Your task is to reproduce, verbatim and without pictures, the lines from the opening of the listing through the line containing "CAM.z), (0, 0, 0, 1)))".

++++ Exercise material ++++

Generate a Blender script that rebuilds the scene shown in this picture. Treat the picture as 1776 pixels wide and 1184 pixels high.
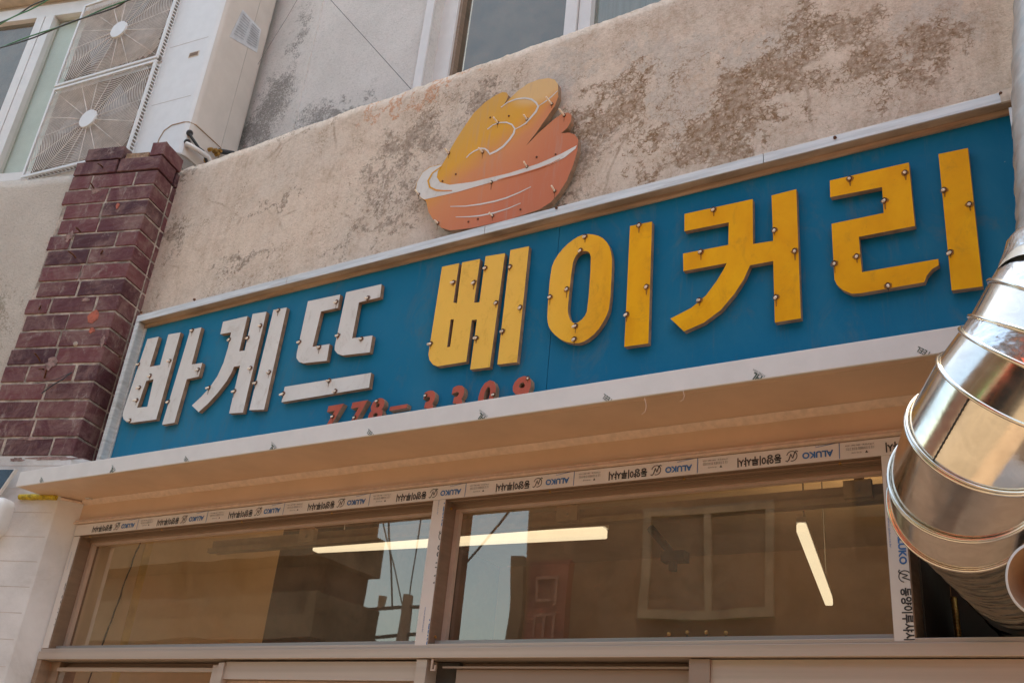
import bpy, bmesh, math, random
from mathutils import Vector, Matrix, noise
from mathutils.geometry import tessellate_polygon
random.seed(7)
C = bpy.context.scene
for o in list(bpy.data.objects): bpy.data.objects.remove(o)

# ---------------------------------------------------------------- camera
YAW, PIT, ROL, FPX = math.radians(33.9), math.radians(26.1), math.radians(5.87), 1757.0
FWD = Vector((-math.sin(YAW)*math.cos(PIT), math.cos(YAW)*math.cos(PIT), math.sin(PIT)))
_r = Vector((math.cos(YAW), math.sin(YAW), 0)); _u = _r.cross(FWD)
RGT = math.cos(ROL)*_r + math.sin(ROL)*_u
UPV = -math.sin(ROL)*_r + math.cos(ROL)*_u
CAM = Vector((0, 0, 1.6))
cd = bpy.data.cameras.new('camera'); cam = bpy.data.objects.new('camera', cd)
C.collection.objects.link(cam); C.camera = cam
cd.sensor_width = 36; cd.lens = FPX/1776*36; cd.clip_end = 300; cd.clip_start = 0.05
cam.matrix_world = Matrix(((RGT.x, UPV.x, -FWD.x, CAM.x), (RGT.y, UPV.y, -FWD.y, CAM.y), (RGT.z, UPV.z, -FWD.z, CAM.z), (0, 0, 0, 1)))

# ---------------------------------------------------------------- world, sun, exposure
SUN = Vector((0.10, 0.16, 0.98)).normalized()     # direction towards the sun
W = bpy.data.worlds.new('World'); C.world = W; W.use_nodes = True
nt = W.node_tree; nt.nodes.clear()
sk = nt.nodes.new('ShaderNodeTexSky'); sk.sky_type = 'NISHITA'; sk.sun_disc = False
sk.sun_elevation = math.asin(SUN.z); sk.sun_rotation = math.atan2(SUN.x, SUN.y)
sk.air_density = 1.2; sk.dust_density = 3.0; sk.ozone_density = 0.6
bg = nt.nodes.new('ShaderNodeBackground'); bg.inputs[1].default_value = 0.15
wo = nt.nodes.new('ShaderNodeOutputWorld')
nt.links.new(sk.outputs[0], bg.inputs[0]); nt.links.new(bg.outputs[0], wo.inputs[0])
sd = bpy.data.lights.new('sun', 'SUN'); so = bpy.data.objects.new('sun', sd); C.collection.objects.link(so)
sd.energy = 3.0; sd.angle = math.radians(0.5); sd.color = (1.0, 0.93, 0.82)
so.rotation_euler = SUN.to_track_quat('Z', 'Y').to_euler(); so.location = (0, 0, 20)
vs = C.view_settings
vs.view_transform = 'Standard'; vs.look = 'None'; vs.gamma = 1; vs.use_curve_mapping = False
vs.exposure = 1.7
try:
    vs.use_white_balance = True; vs.white_balance_temperature = 7500; vs.white_balance_tint = 3
except Exception as e: print(e)
C.cycles.max_bounces = 8; C.cycles.transparent_max_bounces = 12

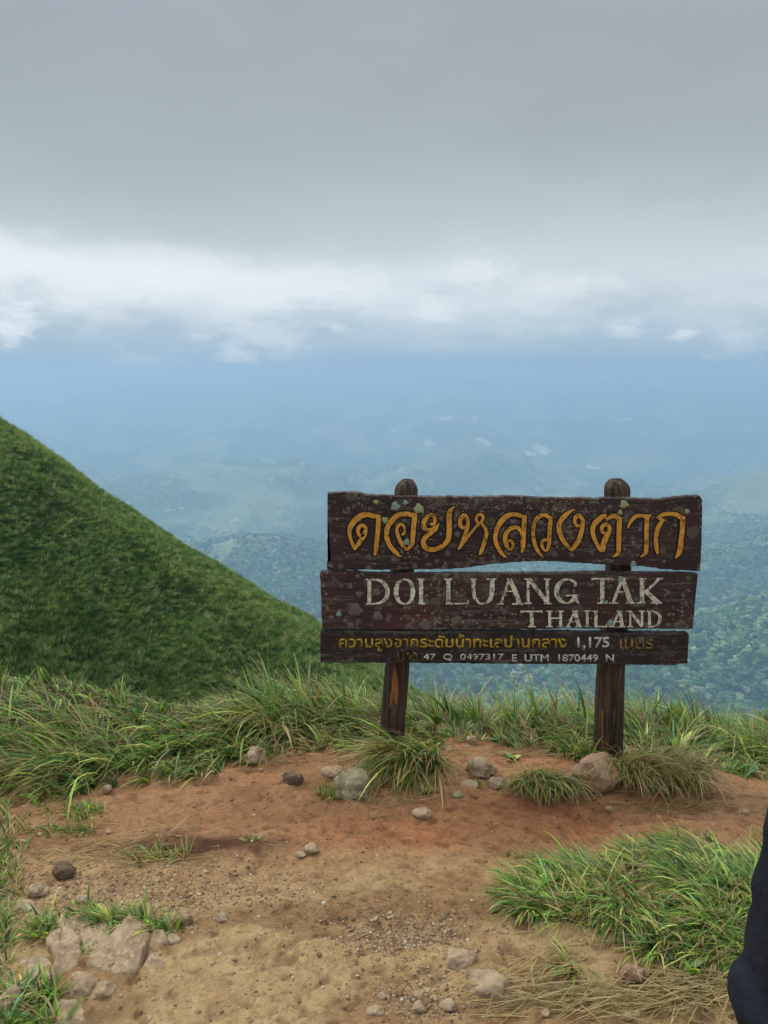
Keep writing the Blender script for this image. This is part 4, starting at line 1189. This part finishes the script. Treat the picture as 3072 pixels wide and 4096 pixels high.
# cracked bedrock
outc = empty('rock_outcrop', (*G(430, 3850), 0)); OL = np.array(outc.location)
tag(outc, 'cracked tan bedrock breaking through the dirt with grass in its joints', 'rock outcrop')
z6 = lambda p: (p[0]/1.508, 3300+p[1]/1.508)
SLABS = [
 ([(800,600),(880,650),(885,720),(850,790),(820,850),(740,880),(620,870),(540,840),(570,790),(640,720),(720,650),(760,615)], .050, 'largest smooth slab of the outcrop'),
 ([(510,600),(620,570),(720,610),(725,640),(660,690),(590,750),(520,780),(500,730),(495,660)], .050, None),
 ([(300,680),(400,650),(470,690),(480,740),(485,800),(440,860),(350,895),(320,860),(330,790),(290,730)], .042, None),
 ([(320,600),(420,560),(500,540),(600,540),(620,565),(500,600),(430,640),(340,660),(300,650)], .035, None),
 ([(895,640),(960,650),(1000,690),(1010,720),(930,730),(890,700)], .045, None),
 ([(905,735),(960,745),(985,800),(960,850),(880,880),(840,875),(870,820),(895,780)], .030, None),
 ([(1010,670),(1070,680),(1085,700),(1060,720),(1015,715)], .035, None),
 ([(215,780),(290,800),(320,870),(345,900),(260,910),(190,880),(170,820)], .026, None),
 ([(100,770),(200,775),(210,800),(160,840),(80,830)], .022, None)]
for i, (pl, h, lab) in enumerate(SLABS):
    P = np.array([G(*z6(p)) for p in pl]); c = P.mean(0)
    P = crom([(p[0]*1000, p[1]*1000, 0) for p in P], 8.0, True)[:-1, :2]/1000
    K = len(P); a_ = np.linspace(0, 2*pi, K, endpoint=False)
    prof = [(1.03, -.5), (1.0, .25), (.975, .66), (.93, .88), (.82, .97), (.6, 1.02), (.35, 1.05), (.12, 1.06)]
    base = float(gz(c[0], c[1]))-.012
    V = []
    for q, hh in prof:
        R_ = c + (P-c)*q*1.10
        zz_ = base + h*.55*hh + (.30*h*fbm(R_[:, 0]*9+i, R_[:, 1]*9, 4, 700+i) + .18*h*fbm(R_[:, 0]*40, R_[:, 1]*40, 3, 720))*(hh > 0) + (c[1]-R_[:, 1])*-.10
        R_ = R_ + .0035*np.stack([vn2(R_[:, 0]*60, R_[:, 1]*60, 3), vn2(R_[:, 0]*60, R_[:, 1]*60, 4)], 1)
        V.append(np.column_stack([R_-OL[:2], zz_]))
    V = np.concatenate(V+[np.array([[c[0]-OL[0], c[1]-OL[1], base+h*.585]])])
    Q = [(k*K+j, k*K+(j+1) % K, (k+1)*K+(j+1) % K, (k+1)*K+j) for k in range(len(prof)-1) for j in range(K)]
    top = (len(prof)-1)*K
    Q += [(top+j, top+(j+1) % K, len(V)-1, len(V)-1) for j in range(K)]
    bm = bmesh.new(); vs = [bm.verts.new(v) for v in V]
    for q in Q:
        q = list(dict.fromkeys(q)); bm.faces.new([vs[k] for k in q])
    bmesh.ops.recalc_face_normals(bm, faces=bm.faces)
    me = bpy.data.meshes.new('slab'); bm.to_mesh(me); bm.free()
    me.polygons.foreach_set('use_smooth', np.ones(len(me.polygons), bool)); me.materials.append(M['slab'])
    o = link('slab', me, outc)
    if lab: o['label'] = lab

# ------------------------------------------------------------------ grass
GREENS = np.array([(.028,.085,.014),(.070,.18,.026),(.15,.31,.045),(.30,.44,.075),(.50,.54,.14),(.16,.33,.14)])
STRAW = np.array([(.36,.29,.13),(.45,.36,.18),(.28,.21,.10),(.30,.13,.07)])
def blade_cols(n, straw, r, bright=1.0):
    g = GREENS[r.choice(len(GREENS), n, p=(.20,.26,.22,.14,.10,.08))]
    s = STRAW[r.choice(4, n, p=(.45,.25,.22,.08))]
    m = (r.uniform(0, 1, n) < straw)[:, None]
    c = np.where(m, s, g)*r.uniform(.55, 1.4, n)[:, None]*bright
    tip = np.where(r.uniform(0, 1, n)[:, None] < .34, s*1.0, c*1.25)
    return c, tip

def grass(name, xy, L, Wd, wind, wstr, straw, label, cat='grass', kind=None, seed=0, K=14, rad=.02, seg=5, tilt=(.05,.55), bend=(.6,1.7), bright=1.0, group=None, local=True):
    """xy: tuft centres; L, straw: per-tuft arrays or scalars; blades of one tuft share a lean"""
    r = np.random.default_rng(1000+seed)
    xy = np.asarray(xy); n = len(xy)
    L = np.broadcast_to(L, n); straw = np.broadcast_to(straw, n); wind = np.broadcast_to(wind, n)
    cx = np.repeat(xy[:, 0], K); cy = np.repeat(xy[:, 1], K)
    a = r.uniform(0, 2*pi, n*K); q = rad*np.sqrt(r.uniform(0, 1, n*K))
    bx, by = cx+q*np.cos(a), cy+q*np.sin(a)
    tw = np.repeat(wind+r.normal(0, .45, n), K)
    ex = np.cos(a)*(1-wstr)+np.cos(tw)*wstr+r.normal(0, .25, n*K); ey = np.sin(a)*(1-wstr)+np.sin(tw)*wstr+r.normal(0, .25, n*K)
    azm = np.arctan2(ey, ex)
    LL = np.repeat(L*r.uniform(.6, 1.25, n), K)*r.uniform(.45, 1.15, n*K)
    c, tip = blade_cols(n*K, np.repeat(straw, K), r, bright)
    w = Wd*r.gamma(4, .25, n*K)*r.uniform(.6, 1.2, n*K)
    base = np.stack([bx, by, gz(bx, by)-.006], 1)
    o0 = np.array((xy[:, 0].mean(), xy[:, 1].mean(), 0)) if local else np.zeros(3)
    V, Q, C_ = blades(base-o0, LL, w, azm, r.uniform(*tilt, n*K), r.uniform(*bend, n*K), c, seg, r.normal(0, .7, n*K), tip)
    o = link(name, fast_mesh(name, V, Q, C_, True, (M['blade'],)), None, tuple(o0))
    tag(o, label, cat, group, kind)
    return o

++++

- _Correct response_
Generate a Blender script that rebuilds the scene shown in this picture. Treat the picture as 1776 pixels wide and 1184 pixels high.
import bpy, bmesh, math, random
from mathutils import Vector, Matrix, noise
from mathutils.geometry import tessellate_polygon
random.seed(7)
C = bpy.context.scene
for o in list(bpy.data.objects): bpy.data.objects.remove(o)

# ---------------------------------------------------------------- camera
YAW, PIT, ROL, FPX = math.radians(33.9), math.radians(26.1), math.radians(5.87), 1757.0
FWD = Vector((-math.sin(YAW)*math.cos(PIT), math.cos(YAW)*math.cos(PIT), math.sin(PIT)))
_r = Vector((math.cos(YAW), math.sin(YAW), 0)); _u = _r.cross(FWD)
RGT = math.cos(ROL)*_r + math.sin(ROL)*_u
UPV = -math.sin(ROL)*_r + math.cos(ROL)*_u
CAM = Vector((0, 0, 1.6))
cd = bpy.data.cameras.new('camera'); cam = bpy.data.objects.new('camera', cd)
C.collection.objects.link(cam); C.camera = cam
cd.sensor_width = 36; cd.lens = FPX/1776*36; cd.clip_end = 300; cd.clip_start = 0.05
cam.matrix_world = Matrix(((RGT.x, UPV.x, -FWD.x, CAM.x), (RGT.y, UPV.y, -FWD.y, CAM.y), (RGT.z, UPV.z, -FWD.z, CAM.z), (0, 0, 0, 1)))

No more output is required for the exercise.